=== Dataset section ===
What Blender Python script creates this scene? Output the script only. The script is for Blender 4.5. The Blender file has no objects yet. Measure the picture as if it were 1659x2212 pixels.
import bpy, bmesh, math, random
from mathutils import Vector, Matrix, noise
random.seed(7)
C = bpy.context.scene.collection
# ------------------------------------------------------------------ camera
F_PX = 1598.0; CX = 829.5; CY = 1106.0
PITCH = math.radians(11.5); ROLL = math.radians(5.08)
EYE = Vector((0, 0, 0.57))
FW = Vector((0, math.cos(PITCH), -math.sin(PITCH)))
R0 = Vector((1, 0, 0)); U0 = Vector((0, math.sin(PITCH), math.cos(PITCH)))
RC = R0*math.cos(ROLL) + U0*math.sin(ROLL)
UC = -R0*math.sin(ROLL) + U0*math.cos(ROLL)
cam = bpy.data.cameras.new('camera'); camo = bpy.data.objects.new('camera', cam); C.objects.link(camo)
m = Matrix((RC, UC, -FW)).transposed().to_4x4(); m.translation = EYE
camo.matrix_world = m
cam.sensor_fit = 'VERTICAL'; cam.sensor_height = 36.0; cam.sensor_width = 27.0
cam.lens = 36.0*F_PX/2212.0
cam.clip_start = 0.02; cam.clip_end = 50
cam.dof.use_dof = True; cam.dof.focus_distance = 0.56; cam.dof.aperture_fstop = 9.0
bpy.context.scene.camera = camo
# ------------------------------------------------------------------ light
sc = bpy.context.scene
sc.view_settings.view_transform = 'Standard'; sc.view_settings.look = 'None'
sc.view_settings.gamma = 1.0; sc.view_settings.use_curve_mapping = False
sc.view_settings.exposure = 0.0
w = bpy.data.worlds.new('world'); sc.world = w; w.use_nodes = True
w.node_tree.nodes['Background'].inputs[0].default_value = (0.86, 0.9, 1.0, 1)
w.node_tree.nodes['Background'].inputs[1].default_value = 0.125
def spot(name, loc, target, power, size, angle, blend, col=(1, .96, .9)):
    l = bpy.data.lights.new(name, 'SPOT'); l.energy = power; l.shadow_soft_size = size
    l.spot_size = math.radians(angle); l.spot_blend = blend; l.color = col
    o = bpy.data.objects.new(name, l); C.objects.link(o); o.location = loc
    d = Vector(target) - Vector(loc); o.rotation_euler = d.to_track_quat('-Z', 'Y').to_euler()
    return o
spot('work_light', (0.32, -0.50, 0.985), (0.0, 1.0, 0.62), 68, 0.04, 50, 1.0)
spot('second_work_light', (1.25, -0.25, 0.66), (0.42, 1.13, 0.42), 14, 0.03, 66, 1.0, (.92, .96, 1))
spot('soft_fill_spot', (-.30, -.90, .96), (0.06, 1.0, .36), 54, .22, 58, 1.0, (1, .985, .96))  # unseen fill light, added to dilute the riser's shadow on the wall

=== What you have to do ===
Would you give the material above again, complete and exact?

=== Correct answer ===
What Blender Python script creates this scene? Output the script only. The script is for Blender 4.5. The Blender file has no objects yet. Measure the picture as if it were 1659x2212 pixels.
import bpy, bmesh, math, random
from mathutils import Vector, Matrix, noise
random.seed(7)
C = bpy.context.scene.collection
# ------------------------------------------------------------------ camera
F_PX = 1598.0; CX = 829.5; CY = 1106.0
PITCH = math.radians(11.5); ROLL = math.radians(5.08)
EYE = Vector((0, 0, 0.57))
FW = Vector((0, math.cos(PITCH), -math.sin(PITCH)))
R0 = Vector((1, 0, 0)); U0 = Vector((0, math.sin(PITCH), math.cos(PITCH)))
RC = R0*math.cos(ROLL) + U0*math.sin(ROLL)
UC = -R0*math.sin(ROLL) + U0*math.cos(ROLL)
cam = bpy.data.cameras.new('camera'); camo = bpy.data.objects.new('camera', cam); C.objects.link(camo)
m = Matrix((RC, UC, -FW)).transposed().to_4x4(); m.translation = EYE
camo.matrix_world = m
cam.sensor_fit = 'VERTICAL'; cam.sensor_height = 36.0; cam.sensor_width = 27.0
cam.lens = 36.0*F_PX/2212.0
cam.clip_start = 0.02; cam.clip_end = 50
cam.dof.use_dof = True; cam.dof.focus_distance = 0.56; cam.dof.aperture_fstop = 9.0
bpy.context.scene.camera = camo
# ------------------------------------------------------------------ light
sc = bpy.context.scene
sc.view_settings.view_transform = 'Standard'; sc.view_settings.look = 'None'
sc.view_settings.gamma = 1.0; sc.view_settings.use_curve_mapping = False
sc.view_settings.exposure = 0.0
w = bpy.data.worlds.new('world'); sc.world = w; w.use_nodes = True
w.node_tree.nodes['Background'].inputs[0].default_value = (0.86, 0.9, 1.0, 1)
w.node_tree.nodes['Background'].inputs[1].default_value = 0.125
def spot(name, loc, target, power, size, angle, blend, col=(1, .96, .9)):
    l = bpy.data.lights.new(name, 'SPOT'); l.energy = power; l.shadow_soft_size = size
    l.spot_size = math.radians(angle); l.spot_blend = blend; l.color = col
    o = bpy.data.objects.new(name, l); C.objects.link(o); o.location = loc
    d = Vector(target) - Vector(loc); o.rotation_euler = d.to_track_quat('-Z', 'Y').to_euler()
    return o
spot('work_light', (0.32, -0.50, 0.985), (0.0, 1.0, 0.62), 68, 0.04, 50, 1.0)
spot('second_work_light', (1.25, -0.25, 0.66), (0.42, 1.13, 0.42), 14, 0.03, 66, 1.0, (.92, .96, 1))
spot('soft_fill_spot', (-.30, -.90, .96), (0.06, 1.0, .36), 54, .22, 58, 1.0, (1, .985, .96))  # unseen fill light, added to dilute the riser's shadow on the wall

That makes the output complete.